Pourtant, la transformation sociale et écologique de notre société, de nos modes de production et de consommation exigera du travail. Ne serait-ce que pour sortir de notre dépendance envers les multinationales, relocaliser la production et lui donner un visage humain. C’est à nous de faire en sorte que ce travail soit non pas un broyeur d’individus mais offre à chacun la possibilité de s’accomplir dans des travaux qualifiés, autogérés et sources de fierté. Marx s’exprimait déjà ainsi il y a plus de 150 ans, contre les idéologues du travail-souffrance et pour ouvrir la possibilité d’une production librement décidée par et pour les individus associés, et donc source d’émancipation. C’est cela que les marxistes appelaient : rendre aux travailleurs les moyens de production. Soit le projet communiste :
Tu travailleras à la sueur de ton front ! C’est la malédiction dont Jéhovah a gratifié Adam en le chassant. Et c’est ainsi qu’Adam Smith conçoit le travail comme une malédiction. Le « repos » apparaît dès lors comme l’état adéquat, synonyme de « liberté » et de « bonheur » (…).
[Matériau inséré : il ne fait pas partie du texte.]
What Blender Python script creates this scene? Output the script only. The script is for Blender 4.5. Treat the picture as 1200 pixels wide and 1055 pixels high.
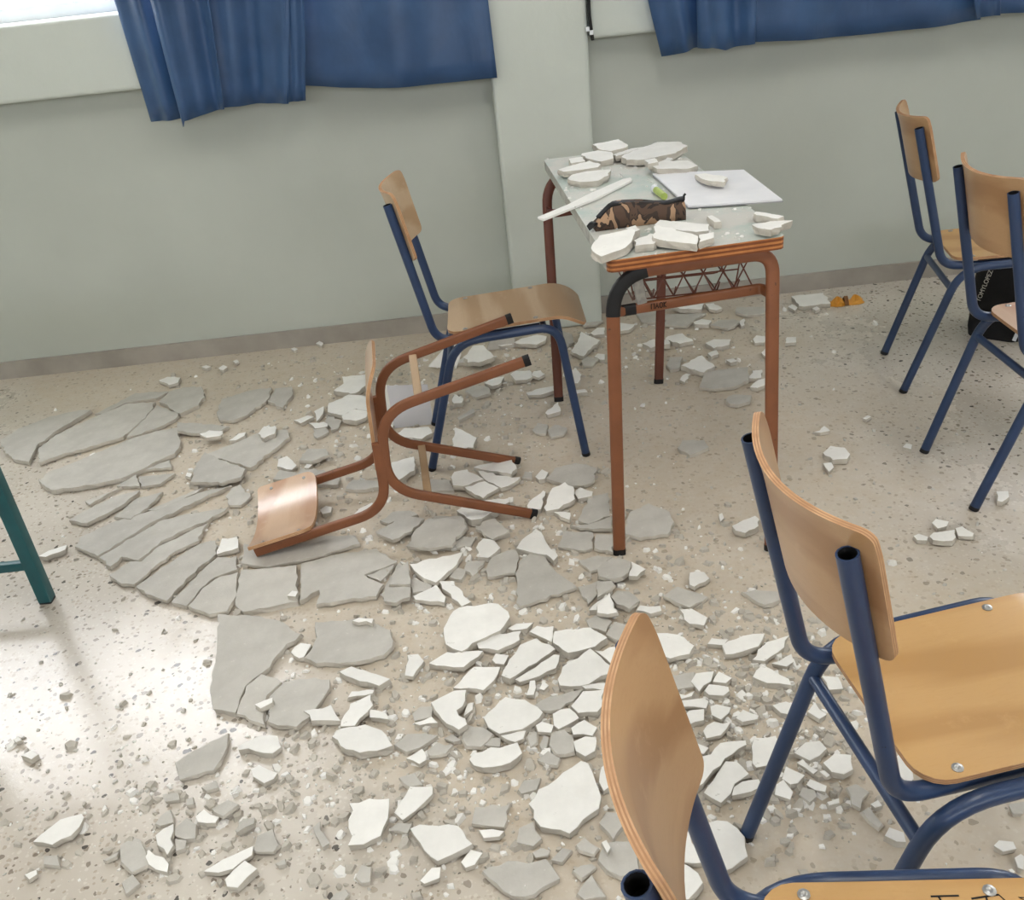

Sans doute a t-il raison de dire que le travail dans ses formes historiques, esclavage, servage, salariat, apparaît toujours comme un travail rebutant, comme un travail forcé imposé de l’extérieur, en face duquel le non-travail représente « la liberté » et le « bonheur ». (…) Le travail de la production matérielle ne peut [devenir attractif] que 1. si son caractère social est posé, 2. (…) s’il est l’effort de l’homme non pas en tant que force naturelle dressée de telle ou telle manière, mais en tant que sujet (…) [d’une activité de production] qui règle l’ensemble des forces de la nature.
Marx, Grundrisse [1857-1858], Editions Sociales, 2011, p. 569-570 (trad. mod.)